Paul Garner is a Tennessee activist. He is now Organizing Coordinator at Memphis United, former Organizing Coordinator for Homeless Organizing for Power & Equality (HOPE) & Memphis United at Mid-South Peace and Justice Center.

Activism

Paul Garner is a native of Shreveport, Louisiana. He relocated to Memphis in 2006 to attend Memphis College of Art where he graduated in 2011 with a Bachelor’s in Fine Arts. Paul got involved with the Mid-South Peace and Justice Center in January of 2011 and began working with different organizations to coordinate teach-ins and actions in solidarity with the Arab spring. In March of the same year, Paul and six others were arrested at the Tennessee State Capital in Nashville while taking a stand against bills that would diminish the rights of public employees. In 2011 Paul collaborated on a street-art project called, Face Homelessness, to help raise awareness and support for the Ten-Year to End Homelessness. He was deeply involved in the Occupy Memphis encampment, creating promotional flyers for meetings and spending his nights on site at Civic Center Plaza before going to work at a paint store each morning. There, he helped co-found the Homeless Caucus, with the goal that those without homes had an equal voice in conversations around solutions to rampant social and economic inequality, ensuring that homelessness was not just a 'backseat' issue. During this time Paul also worked with the Transportation Task Force, organizing and facilitating town hall meetings that lead to the founding of the Memphis Bus Riders Union, a group made up of transit riders and allies organizing for safe, affordable, and reliable public transportation. Eventually, the Occupy Memphis Homeless Caucus joined forces with a discussion group made up of people experiencing homelessness and this group became the core membership of H.O.P.E. (Homeless Organizing for Power & Equality). In 2012, Garner quit his job selling paint to accept a position, working full-time with H.O.P.E. through the Americorps VISTA program. The next year, Paul joined the MSPJC staff as Organizing Coordinator. [1]

Protests

A 2011 graduate of the Memphis College of Art, Paul Garner got his start with Mid-South Peace and Justice Center early that same year while organizing “From Cairo To Memphis.” Held at the school’s auditorium, the event evolved from an earlier street protest in favor of the revolutionary movement later known as the Arab Spring.

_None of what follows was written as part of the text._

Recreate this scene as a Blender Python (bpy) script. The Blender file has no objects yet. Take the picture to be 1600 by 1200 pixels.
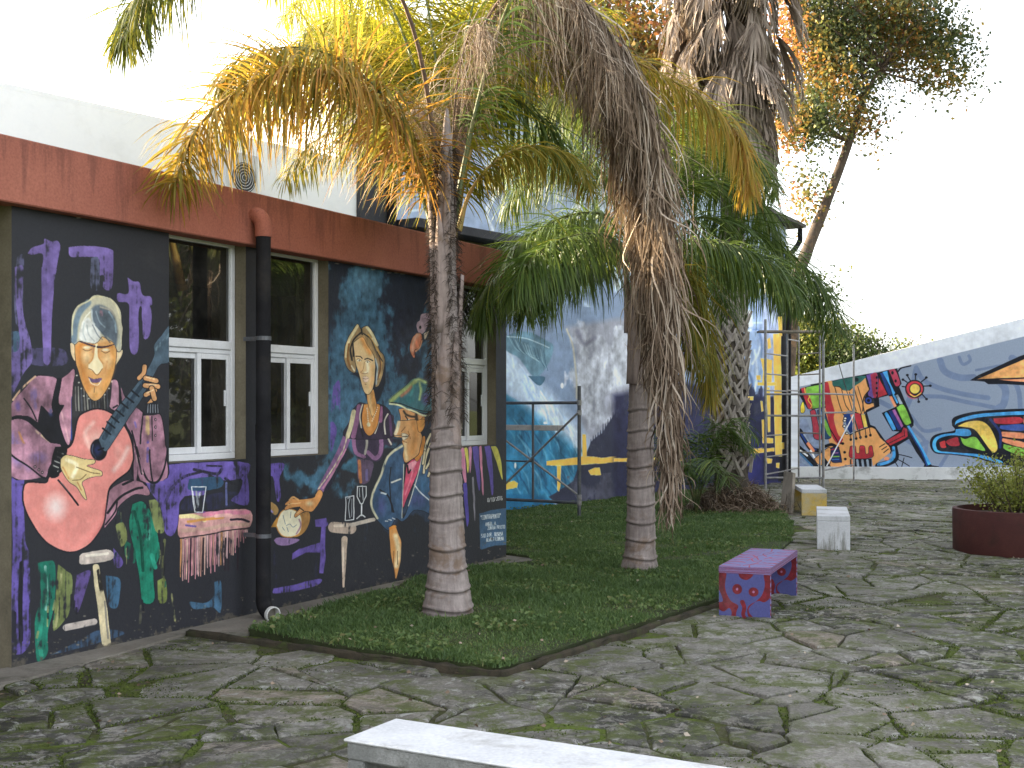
import bpy, math, random
import numpy as np
from mathutils import Vector, Matrix
random.seed(7); rng = np.random.default_rng(7)
SC = bpy.context.scene
COL = SC.collection
# ---------------------------------------------------------------- camera, light, exposure
F = 1940.0; KD = 1.5; CX = 800.0; HY = 636.0; EYE = 1.6          # focal length and horizon in photo pixels
cd = bpy.data.cameras.new('camera'); cam = bpy.data.objects.new('camera', cd); COL.objects.link(cam)
cam.location = (0, 0, EYE); cam.rotation_euler = (math.radians(90), 0, 0)
cd.sensor_width = 36; cd.lens = 36 * F / 1600; cd.shift_y = (HY - 600) / 1600
cd.clip_start = 0.05; cd.clip_end = 900
SC.camera = cam
SUN_EL = math.radians(20); SUN_AZ = math.radians(-68)   # azimuth from +Y, positive towards +X
world = bpy.data.worlds.new('World'); SC.world = world; world.use_nodes = True
nt = world.node_tree; nt.nodes.clear()
wo = nt.nodes.new('ShaderNodeOutputWorld'); bg = nt.nodes.new('ShaderNodeBackground')
sky = nt.nodes.new('ShaderNodeTexSky'); sky.sky_type = 'NISHITA'; sky.sun_disc = False
sky.sun_elevation = SUN_EL; sky.sun_rotation = SUN_AZ
sky.air_density = 1.0; sky.dust_density = 2.5; sky.ozone_density = 1.0
hs = nt.nodes.new('ShaderNodeHueSaturation'); hs.inputs['Saturation'].default_value = 0.24
nt.links.new(sky.outputs[0], hs.inputs['Color']); nt.links.new(hs.outputs[0], bg.inputs[0])
bg.inputs[1].default_value = 0.15
nt.links.new(bg.outputs[0], wo.inputs[0])
sd = bpy.data.lights.new('sun', 'SUN'); sun = bpy.data.objects.new('sun', sd); COL.objects.link(sun)
sd.energy = 5.0; sd.angle = math.radians(0.6); sd.color = (1.0, 0.80, 0.52)
sv = Vector((math.sin(SUN_AZ) * math.cos(SUN_EL), math.cos(SUN_AZ) * math.cos(SUN_EL), math.sin(SUN_EL)))
sun.rotation_euler = sv.to_track_quat('Z', 'Y').to_euler()
SC.view_settings.view_transform = 'Standard'; SC.view_settings.look = 'None'
SC.view_settings.exposure = 2.35; SC.view_settings.gamma = 1.0
SC.cycles.max_bounces = 7; SC.cycles.transparent_max_bounces = 16
SC.cycles.sample_clamp_indirect = 6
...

Garner designed the promotional materials for the event, which was assembled by an ad hoc group called the Memphis International Solidarity Committee. The meeting featured a variety of radical speakers, including Justin Sledge, a phd student studying “radical political philosophy” (specifically Marxism) at the University of Memphis; Neal Gammill, a Vice Presidential candidate for Socialist Party USA; and James Raines, an instructor at the University of Memphis, adviser of the Marxist Student Union and contributor to Communist Party USA’s People’s World.

A few months later Garner, wearing a hand-made communist t-shirt, joined Sledge, Gammill and MSPJC Executive Director Jacob Flowers in storming the Tennessee State Capital and totally disrupting a legislative committee meeting.

Garner, Sledge and five others were eventually subdued and arrested, and later became known throughout radical leftwing circles as the “Capitol 7.” A sympathetic judge later acquitted the seven, comparing their actions to early civil rights activists, saying, “same problem, different time.”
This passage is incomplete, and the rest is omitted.